Özetlemek gerekirse, üretilen metaların değeri emek üretkenliğiyle ters orantılıdır. Tüketilen metaların değeriyle belirlendiğinden emek gücünün değeri de böyledir. Göreli artı-değer de emek üretkenliğiyle doğru orantılıdır. Üretkenlik, verimlilik ne kadar yüksekse o kadar fazla meta üretilir. Üretkenliğin yükselmesiyle zorunlu tüketim maddelerinin, dolayısıyla emek gücünün, değeri 500 liradan 300 liraya düşerse, artı-değer de 100 liradan 300 liraya yükselir. Normalde 8 saatte 40 meta üreten işçi, emek üretkenliğindeki artıştan dolayı bu 40 metayı 4 saatte üretmeye başladığında iş günü 4 saate düşmez veya kapitalist için değeri arttığından bir maaş artışına “layık görülmez.” Kapitalist bu sefer 8 saatte 80 meta ürettirmeye başlar. Hatta yapabiliyorsa iş gününü uzatıp 10 saatte 100 meta da ürettirebilir.
VERİLER NE DİYOR?
Şimdi burada kısaca özetlemeye çalıştığımız bu teoriyi, ampirik verilerle de sınayalım. Murat Birdal’ın Bir Krizin Anatomisi kitabında da kullandığı grafiğe baktığımız zaman, yaklaşık olarak 1975’e kadar dirsek temasında ilerleyen verimlilik ve saatlik ücretin kümülatif değişimi ilişkisinin bu yıldan itibaren birbirinden koptuğunu, verimlilikteki düzenli artışın 50 yıldır ücretlere bir etki yapmadığını söylemek gayet mümkün. Bir diğer örnekse Türkiye’nin en büyük 500 şirketinde son 20 yılda görülen kâr oranları! Bu devasa şirketlerin faiz ve kâr payları arttıkça, ücret ve maaşlar düşüyor. Yani bariz bir şekilde “iş adamları” kârları arttığı için işçilere maaş vermeyi mutlu bir şekilde kabul etmiyor!

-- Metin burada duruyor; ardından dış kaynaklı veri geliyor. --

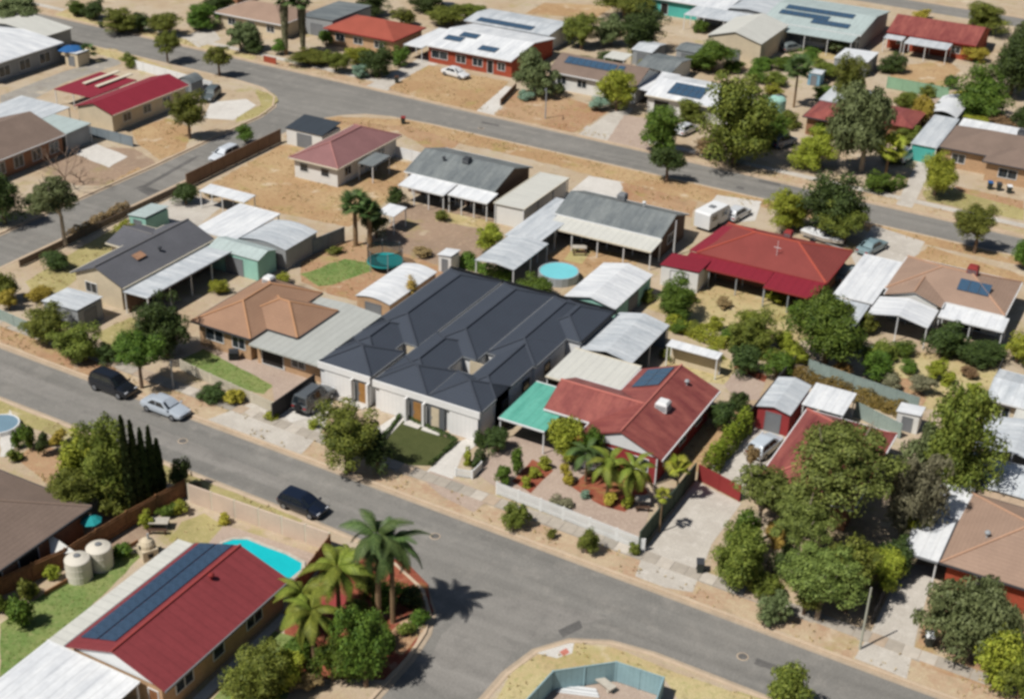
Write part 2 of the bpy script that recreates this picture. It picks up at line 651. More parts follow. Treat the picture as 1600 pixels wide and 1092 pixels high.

Yani Acemoğlu’nun dediğinin aksine, verimlilikteki artış, ücretleri her zaman arttırmaz, arttırmıyor. Kapitalist üretim biçiminde emek üretkenliğini geliştirmenin yegâne amacı işçinin kendisi için çalıştığı süreyi mümkün oldukça kısmak, bu sayede kapitalist için çalıştığı süreyi maksimize etmektir. Acemoğlu yalan söylemiyor. Gerçeğin yarısını, iyimser bir boyutunu söylüyor sadece. İşçilerin aldığı maaşın asıl belirleyicisi de yüksek kâr elde eden “iş adamlarının” yüce gönüllerinden kopan sadakalar değil, işçilerin üretici sınıf olmaktan gelen güçlerini kullanarak dayattığı örgütlü taleplerdir. Emeğin artan verimliliğinin kime yarayacağını da asgari ücretin miktarını belirleyen de işçi sınıfının örgütlü mücadelesidir.